Earlier this month (3 November 2016) Felicity Gerry QC and Lyndon Harris published a new paper on the sentencing and treatment of female offenders: Women in prison: is the justice system fit for purpose?

The duo have spent the last three years researching sentencing and treatment of female offenders within the criminal justice system to determine whether there is a true and principled case for reform.

In 2014, they published the report Women in prison: is the penal system fit for purpose? which aimed to help further discussion to develop workable penal law and policy suggestions.

Two years on, and despite a number of significant reports from leading charities such as The Howard League, Women In Prison and the Prison Reform Trust, which have similarly aimed to bring about change in the way we treat women throughout the criminal justice system, it is clear that both the justice and the penal systems are still failing to address the multiple and complex needs posed by women.

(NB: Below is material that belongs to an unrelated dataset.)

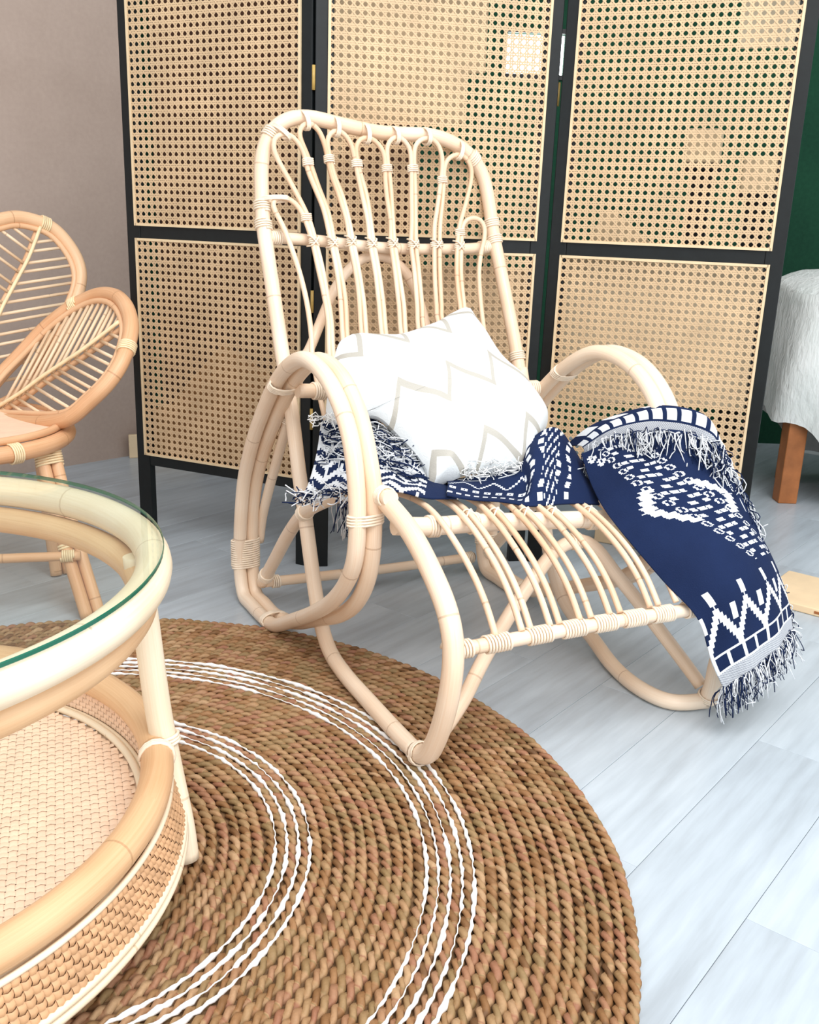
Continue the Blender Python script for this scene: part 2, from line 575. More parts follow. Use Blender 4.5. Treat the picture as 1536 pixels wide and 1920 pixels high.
D['slats'] = [[(-0.246,-0.408,0.29), (-0.246,-0.365,0.345), (-0.246,-0.31,0.395), (-0.246,-0.235,0.444), (-0.246,-0.16,0.478), (-0.246,-0.08,0.484), (-0.249,0.06,0.474), (-0.252,0.24,0.475), (-0.254,0.335,0.495), (-0.26,0.381,0.56), (-0.263,0.409,0.62), (-0.266,0.436,0.68), (-0.26,0.458,0.728), (-0.258,0.492,0.799), (-0.264,0.52,0.862), (-0.274,0.543,0.915), (-0.288,0.569,0.972), (-0.307,0.583,1.015), (-0.31,0.588,1.032), (-0.298,0.592,1.044), (-0.274,0.592,1.045), (-0.251,0.588,1.032), (-0.235,0.581,1.008), (-0.227,0.573,0.984), (-0.219,0.557,0.945), (-0.214,0.529,0.881), (-0.21,0.502,0.823), (-0.21,0.473,0.76), (-0.221,0.435,0.679), (-0.216,0.409,0.62), (-0.212,0.381,0.56), (-0.202,0.335,0.495), (-0.199,0.24,0.475), (-0.194,0.06,0.474), (-0.189,-0.08,0.484), (-0.189,-0.16,0.478), (-0.189,-0.235,0.444), (-0.189,-0.31,0.395), (-0.189,-0.365,0.345), (-0.189,-0.408,0.29)],[(-0.17,-0.408,0.29), (-0.17,-0.365,0.345), (-0.17,-0.31,0.395), (-0.17,-0.235,0.444), (-0.17,-0.16,0.478), (-0.17,-0.08,0.484), (-0.176,0.06,0.474), (-0.183,0.24,0.475), (-0.187,0.335,0.495), (-0.2,0.381,0.56), (-0.206,0.409,0.62), (-0.211,0.435,0.679), (-0.202,0.473,0.76), (-0.202,0.502,0.823), (-0.204,0.529,0.882), (-0.211,0.557,0.945), (-0.22,0.576,0.994), (-0.237,0.59,1.037), (-0.265,0.602,1.09), (-0.289,0.609,1.132), (-0.299,0.61,1.155), (-0.299,0.611,1.178), (-0.283,0.612,1.191), (-0.256,0.612,1.191), (-0.235,0.611,1.173), (-0.221,0.61,1.15), (-0.212,0.606,1.112), (-0.195,0.598,1.069), (-0.178,0.584,1.02), (-0.17,0.559,0.951), (-0.166,0.529,0.882), (-0.168,0.496,0.808), (-0.179,0.446,0.702), (-0.17,0.409,0.62), (-0.163,0.381,0.56), (-0.147,0.335,0.495), (-0.142,0.24,0.475), (-0.134,0.06,0.474), (-0.126,-0.08,0.484), (-0.126,-0.16,0.478), (-0.126,-0.235,0.444), (-0.126,-0.31,0.395), (-0.126,-0.365,0.345), (-0.126,-0.408,0.29)],[(-0.105,-0.408,0.29), (-0.105,-0.365,0.345), (-0.105,-0.31,0.395), (-0.105,-0.235,0.444), (-0.105,-0.16,0.478), (-0.105,-0.08,0.484), (-0.114,0.06,0.474), (-0.124,0.24,0.475), (-0.13,0.335,0.495), (-0.148,0.381,0.56), (-0.156,0.409,0.62), (-0.167,0.446,0.702), (-0.155,0.496,0.808), (-0.156,0.529,0.882), (-0.161,0.559,0.951), (-0.167,0.583,1.015), (-0.187,0.599,1.074), (-0.203,0.608,1.122), (-0.216,0.61,1.153), (-0.232,0.612,1.188), (-0.231,0.613,1.207), (-0.218,0.613,1.22), (-0.201,0.613,1.221), (-0.182,0.613,1.208), (-0.169,0.611,1.182), (-0.162,0.61,1.159), (-0.151,0.606,1.11), (-0.132,0.594,1.052), (-0.119,0.577,0.997), (-0.118,0.558,0.947), (-0.115,0.529,0.883), (-0.116,0.5,0.818), (-0.127,0.45,0.711), (-0.114,0.409,0.62), (-0.105,0.381,0.56), (-0.085,0.335,0.495), (-0.078,0.24,0.475), (-0.067,0.06,0.474), (-0.057,-0.08,0.484), (-0.057,-0.16,0.478), (-0.057,-0.235,0.444), (-0.057,-0.31,0.395), (-0.057,-0.365,0.345), (-0.057,-0.408,0.29)],[(-0.031,-0.408,0.29), (-0.031,-0.365,0.345), (-0.031,-0.31,0.395), (-0.031,-0.235,0.444), (-0.031,-0.16,0.478), (-0.031,-0.08,0.484), (-0.044,0.06,0.474), (-0.056,0.24,0.475), (-0.064,0.335,0.495), (-0.088,0.381,0.56), (-0.099,0.409,0.62), (-0.114,0.447,0.705), (-0.106,0.491,0.798), (-0.106,0.529,0.883), (-0.109,0.558,0.947), (-0.113,0.577,0.997), (-0.123,0.594,1.052), (-0.143,0.605,1.106), (-0.155,0.61,1.154), (-0.16,0.611,1.183), (-0.152,0.612,1.203), (-0.132,0.613,1.211), (-0.113,0.612,1.203), (-0.096,0.611,1.182), (-0.087,0.61,1.153), (-0.079,0.606,1.114), (-0.068,0.597,1.059), (-0.06,0.578,0.999), (-0.062,0.556,0.943), (-0.06,0.525,0.873), (-0.064,0.491,0.798), (-0.07,0.449,0.709), (-0.054,0.409,0.62), (-0.044,0.381,0.56), (-0.02,0.335,0.495), (-0.011,0.24,0.475), (0.001,0.06,0.474), (0.014,-0.08,0.484), (0.014,-0.16,0.478), (0.014,-0.235,0.444), (0.014,-0.31,0.395), (0.014,-0.365,0.345), (0.014,-0.408,0.29)],[(0.039,-0.408,0.29), (0.039,-0.365,0.345), (0.039,-0.31,0.395), (0.039,-0.235,0.444), (0.039,-0.16,0.478), (0.039,-0.08,0.484), (0.024,0.06,0.474), (0.01,0.24,0.475), (0.0,0.335,0.495), (-0.028,0.381,0.56), (-0.04,0.409,0.62), (-0.058,0.449,0.709), (-0.052,0.491,0.798), (-0.05,0.525,0.873), (-0.052,0.556,0.944), (-0.052,0.578,0.999), (-0.056,0.597,1.06), (-0.071,0.606,1.114), (-0.08,0.61,1.154), (-0.081,0.611,1.178), (-0.07,0.612,1.195), (-0.05,0.612,1.2), (-0.029,0.612,1.194), (-0.012,0.611,1.178), (-0.001,0.61,1.153), (-0.001,0.604,1.103), (0.002,0.595,1.052), (0.005,0.579,1.001), (-0.002,0.557,0.945), (-0.004,0.525,0.874), (-0.008,0.491,0.798), (-0.015,0.449,0.708), (0.009,0.409,0.62), (0.025,0.381,0.56), (0.063,0.335,0.495), (0.075,0.24,0.475), (0.095,0.06,0.474), (0.114,-0.08,0.484), (0.114,-0.16,0.478), (0.114,-0.235,0.444), (0.114,-0.31,0.395), (0.114,-0.365,0.345), (0.114,-0.408,0.29)],[(0.135,-0.408,0.29), (0.135,-0.365,0.345), (0.135,-0.31,0.395), (0.135,-0.235,0.444), (0.135,-0.16,0.478), (0.135,-0.08,0.484), (0.114,0.06,0.474), (0.094,0.24,0.475), (0.08,0.335,0.495), (0.041,0.381,0.56), (0.023,0.409,0.62), (-0.002,0.448,0.708), (0.006,0.491,0.798), (0.007,0.525,0.874), (0.008,0.557,0.945), (0.012,0.579,1.001), (0.015,0.598,1.063), (0.012,0.605,1.109), (0.006,0.61,1.154), (0.006,0.612,1.184), (0.018,0.612,1.202), (0.036,0.613,1.207), (0.054,0.612,1.2), (0.069,0.611,1.183), (0.074,0.61,1.161), (0.075,0.605,1.107), (0.072,0.595,1.055), (0.067,0.579,1.003), (0.056,0.556,0.943), (0.052,0.525,0.874), (0.045,0.491,0.798), (0.037,0.455,0.722), (0.067,0.409,0.62), (0.084,0.381,0.56), (0.124,0.335,0.495), (0.139,0.24,0.475), (0.161,0.06,0.474), (0.182,-0.08,0.484), (0.182,-0.16,0.478), (0.182,-0.235,0.444), (0.182,-0.31,0.395), (0.182,-0.365,0.345), (0.182,-0.408,0.29)],[(0.204,-0.408,0.29), (0.204,-0.365,0.345), (0.204,-0.31,0.395), (0.204,-0.235,0.444), (0.204,-0.16,0.478), (0.204,-0.08,0.484), (0.181,0.06,0.474), (0.159,0.24,0.475), (0.144,0.335,0.495), (0.102,0.381,0.56), (0.085,0.409,0.62), (0.053,0.457,0.727), (0.059,0.491,0.798), (0.065,0.525,0.874), (0.07,0.556,0.944), (0.078,0.579,1.003), (0.085,0.601,1.081), (0.085,0.609,1.128), (0.083,0.61,1.158), (0.086,0.612,1.189), (0.102,0.613,1.205), (0.127,0.613,1.211), (0.149,0.612,1.201), (0.163,0.611,1.179), (0.168,0.61,1.143), (0.158,0.601,1.085), (0.145,0.588,1.032), (0.134,0.577,0.995), (0.125,0.558,0.948), (0.112,0.526,0.875), (0.102,0.491,0.797), (0.099,0.467,0.746), (0.132,0.409,0.62), (0.148,0.381,0.56), (0.186,0.335,0.495), (0.201,0.24,0.475), (0.223,0.06,0.474), (0.244,-0.08,0.484), (0.244,-0.16,0.478), (0.244,-0.235,0.444), (0.244,-0.31,0.395), (0.244,-0.365,0.345), (0.244,-0.408,0.29)],[(0.266,-0.408,0.29), (0.266,-0.365,0.345), (0.266,-0.31,0.395), (0.266,-0.235,0.444), (0.266,-0.16,0.478), (0.266,-0.08,0.484), (0.243,0.06,0.474), (0.22,0.24,0.475), (0.205,0.335,0.495), (0.164,0.381,0.56), (0.148,0.409,0.62), (0.113,0.467,0.746), (0.117,0.491,0.797), (0.128,0.526,0.875), (0.141,0.558,0.948), (0.153,0.58,1.006), (0.168,0.599,1.07), (0.174,0.609,1.138), (0.181,0.61,1.159), (0.2,0.611,1.173), (0.222,0.611,1.176), (0.241,0.611,1.168), (0.255,0.61,1.148), (0.257,0.607,1.116), (0.24,0.597,1.062), (0.223,0.586,1.024), (0.209,0.576,0.992), (0.196,0.558,0.949), (0.179,0.526,0.875), (0.173,0.495,0.808), (0.175,0.471,0.756), (0.206,0.409,0.62), (0.22,0.381,0.56), (0.254,0.335,0.495), (0.267,0.24,0.475), (0.287,0.06,0.474), (0.306,-0.08,0.484), (0.306,-0.16,0.478), (0.306,-0.235,0.444), (0.306,-0.31,0.395), (0.306,-0.365,0.345), (0.306,-0.408,0.29)],[(0.31,-0.408,0.29), (0.31,-0.365,0.345), (0.31,-0.31,0.395), (0.31,-0.235,0.444), (0.31,-0.16,0.478), (0.31,-0.08,0.484), (0.292,0.06,0.474), (0.273,0.24,0.475), (0.261,0.335,0.495), (0.229,0.381,0.56), (0.216,0.409,0.62), (0.187,0.47,0.753), (0.186,0.495,0.807), (0.192,0.526,0.875), (0.208,0.559,0.949), (0.217,0.574,0.987), (0.23,0.581,1.008), (0.254,0.584,1.017), (0.277,0.582,1.013), (0.288,0.576,0.994), (0.282,0.564,0.962), (0.266,0.55,0.929), (0.248,0.526,0.876), (0.237,0.49,0.797), (0.231,0.446,0.703), (0.228,0.43,0.667), (0.24,0.409,0.62), (0.255,0.381,0.56), (0.288,0.335,0.495), (0.298,0.24,0.475), (0.313,0.06,0.474), (0.328,-0.08,0.484), (0.328,-0.16,0.478), (0.328,-0.235,0.444), (0.328,-0.31,0.395), (0.328,-0.365,0.345), (0.328,-0.408,0.29)]]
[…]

The current discussion paper concentrates on three key areas:

  1. Training of judges and other actors in the criminal justice system;
  2. The criminalisation of women subject to exploitation, abuse and coercion; and
  3. Sentencing.


The paper notes judicial training on gender issues, particularly the content and existence of the Bangkok Rules, does not appear to be available in the published judicial college course materials. It highlights the issue of diversity in the judiciary and therefore suggests a test could be designed to ensure key players in the criminal justice system have knowledge of the UN Rules and domestic research, including key facts and gender issues.

The paper also raises the question whether the failure to implement such training should be a reportable under the Convention on the Elimination of all Forms of Discrimination Against Women CEDAW mechanisms.

Criminalisation of women

The paper also reinforces that women in prison are likely to be victims as well as offenders, more than half (53%) report having emotional, physical or sexual abuse as a child. Over half the women in prison report having suffered domestic violence and one in three had suffered sexual abuse. The paper argues that the incarceration of women who have committed offences when they have been subject of exploitation, abuse or coercion is unreasoned.

The authors argue that treatment of women as victims is illogical when the patterns of abusive behaviour are diverse and so widespread. They go on to propose that women should be treated as witnesses to a global violence problem that nations must try to solve and that  it should be possible to accept certain acts as involuntary or recognise reduced culpability, introducing new laws to move women from the position of “suspect” to the role of “witness”.

They highlight that other than the limited defence of duress, the exploitation, abuse and coercion of women is not applied as a criterion to reduce or
extinguish criminal liability and recommends strongly that this is an area ripe for legislative reform.



The authors propose that the absence of a sentencing guideline dealing with gender issues should be addressed. In particular, they note that primary care responsibilities should be taken into account but evidence is rarely called as it would be in a family case about the arrangements of children. The paper notes that the Sentencing Council has made advancements in this area, explicitly referencing “primary caring responsibilities” as a mitigating feature in its guidelines.

However, the authors ask whether more ought to be done by the Council and ask whether courts should be provided with information concerning these issues give the fact that the Ministry of Justice estimates that between 24 per cent and 31 per cent of all female offenders have one or more child dependents and an estimated 17,240 children are separated from their primary carers (usually mothers) by imprisonment every year.

Finally, they make the case for more fiscally prudent decisions to consider that those who receive community orders rather than custodial sentences are less likely to reoffend and when they do they are less likely to commit violent crime. The average cost of to keep a female offender in prison was approximately £56,415 per annum compared to £10,000-£15000 for an intensive community order.

[It is interesting to note that although this cost argument may be persuasive to governments (the US decarceration movement has found significant traction from Republican administrations because good community supervision is much more cost effective than imprisonment), it appears to have no impact on public debate on penal policy.


The authors make the point in their conclusion that their argument is not about giving women lenient sentences, or sentences less than a man would receive in the same circumstances; it is about imposing the correct sentence by reference to the principles governing the sentencing system.

They do acknowledge that the number of female prisoners has fallen since their 2014 report but point out that female offenders – and their children – are still experiencing the devastating effects of short-term sentences.

The report concludes by echoing the Corston report (now 9 years old):

We require a radical new approach, treating women both holistically and individually – a woman-centred approach.